Jim, sum up your accomplishment.
JR: We’re just over the moon. It was a really hard week. Our whole crew was sick with the flu. Somehow we gutted through. To come down to the final race, and to have to win it, it’s just an awesome feeling.

I got Terry’s take on the most valuable players. Anyone else stand out?
JR: I couldn’t really single out anybody, but this guy right here (Jim and Terry were arm in arm) is the glue that keeps us together. It always starts and ends with Terry. In my opinion he’s the best sailor in the world. And to have him on my team is an awesome, awesome feeling.


Tell us about your preparation. What’s the key to success in Key West?
JR: We got here early. We went sailing on Thursday, then full practices on Friday and Saturday, half a day on Sunday.

TH: Sunday was interesting. It was really windy, and there were about five or six Farr 40s that went out. We specifically went out and practiced jibing the boat and heavy air, because Monday was going to be really, really windy so we figured if we’re going to win in heavy air we have to practice in heavy air. So we took it on and it was a little gnarly but it was a good thing to do.

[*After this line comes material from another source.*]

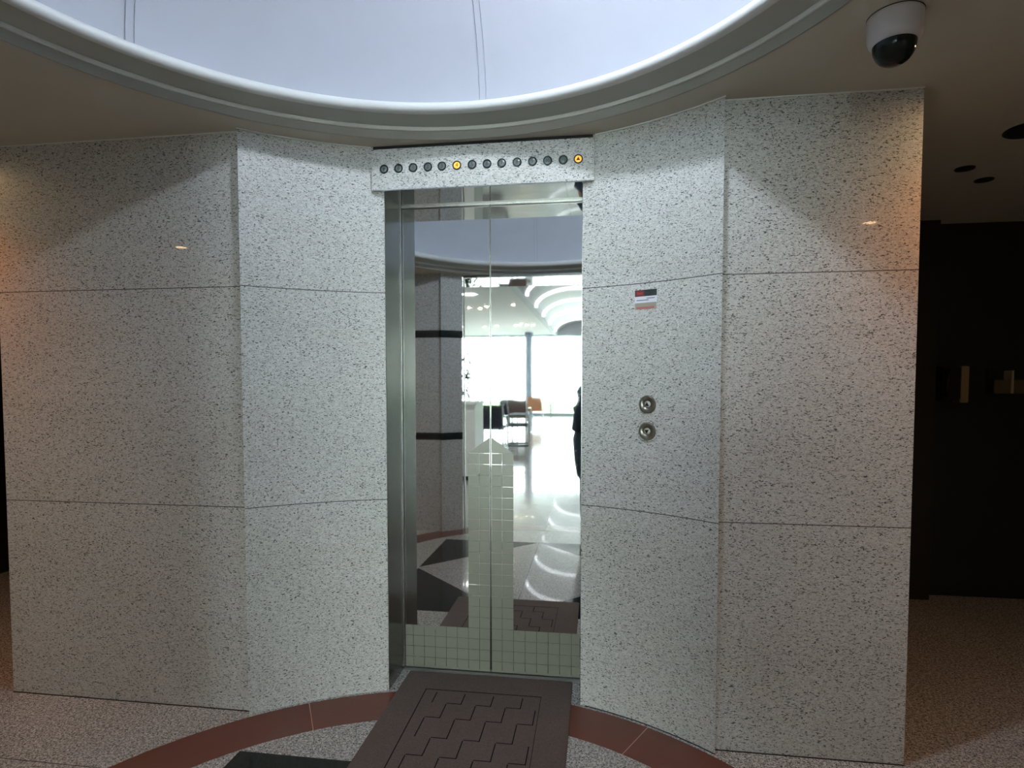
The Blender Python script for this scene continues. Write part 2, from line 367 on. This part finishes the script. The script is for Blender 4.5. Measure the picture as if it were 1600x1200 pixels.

JR: It was definitely a good thing to do. I saw 34 knots out there and we had the masthead kite up. Terry was driving the boat and he turned around and said to me, after we did one jibe, water just pouring over the deck, “Do you want to give it a go?” And I laughed and said, “Not really, you’re doing just fine!” We put a fractional kite up after that and I steered for a while but it was very, very good for us to go out and do that.


What about your day-to-day routine during the week?
JR: I had my own place and the rest of the crew stayed at Truman Annex. We had dinners together-though not too many this week cause everyone was sick! We try and treat it like a family.

TH: Family. That’s the perfect word. Going into the last race today, and talking about the whole concept of the race, we battled. Adversity is probably too extreme of a word but we had a couple of things going against us and nothing really going for us. To a certain extent we said F.U. to the wind gods, we’re going to beat this thing here. But what Jim just touched on, with the whole family concept, we ride each other like we’re brothers and sisters. We beat on each other unmercifully. But that’s because everyone on the boat is really good friends. When the times are tough, those characteristics allow the team to shine.

Going back to that flu bug, that sounds like adversity. How did you all get sick at the same time?
TH: Maybe the family’s a little too close sometimes!


We won’t take that any further. Back to the program. You have to feel pretty good with the Worlds coming up. Do you have some momentum going?
TH: Actually I’d say no to that because I think we have a lot of things to work on. We’ve done two regattas now and we’ve had the same result. But there were a lot of things in this event we could’ve done better. Tactically, I wasn’t as sharp as I need to be. There are some things we need to continue to work on with our sail program. And we need to work on some of our heavy-air downwind technique and get that better. Our biggest mistake would be to think that our performance reflects our result. We sailed well and did some things well but there are a lot of other things we need to do better.

Is Terry being a bit hard on himself here?
JR: He is a bit but I also understand exactly what he’s saying. In this class, if you’re not moving forward you’re actually moving backwards. You can rest assured that there are a lot of people here with great sailors on their boats who are looking at us, and everyone else, and saying how are we going to get better. And you know they are going to get better. So we have to do that much more to stay ahead of them. And it’s not easy. It’s really not easy.

But worthwhile?
JR: Definitely worthwhile. And it feels good where you have a week and at the end of the day you can say, “We won.”

Jim, I’m looking into your eyes and they seem a little misty. Is it getting a little dusty in here, or what?
JR: I tell you, when I came in I spoke to Bill Wagner, who’s doing the press for the event, and I almost started crying. I really did. This has been an event that I’ve always wanted to win. We’ve come close, really close, but to get here and to win it, it just feels like a really important victory to me right now. I couldn’t be happier winning this regatta.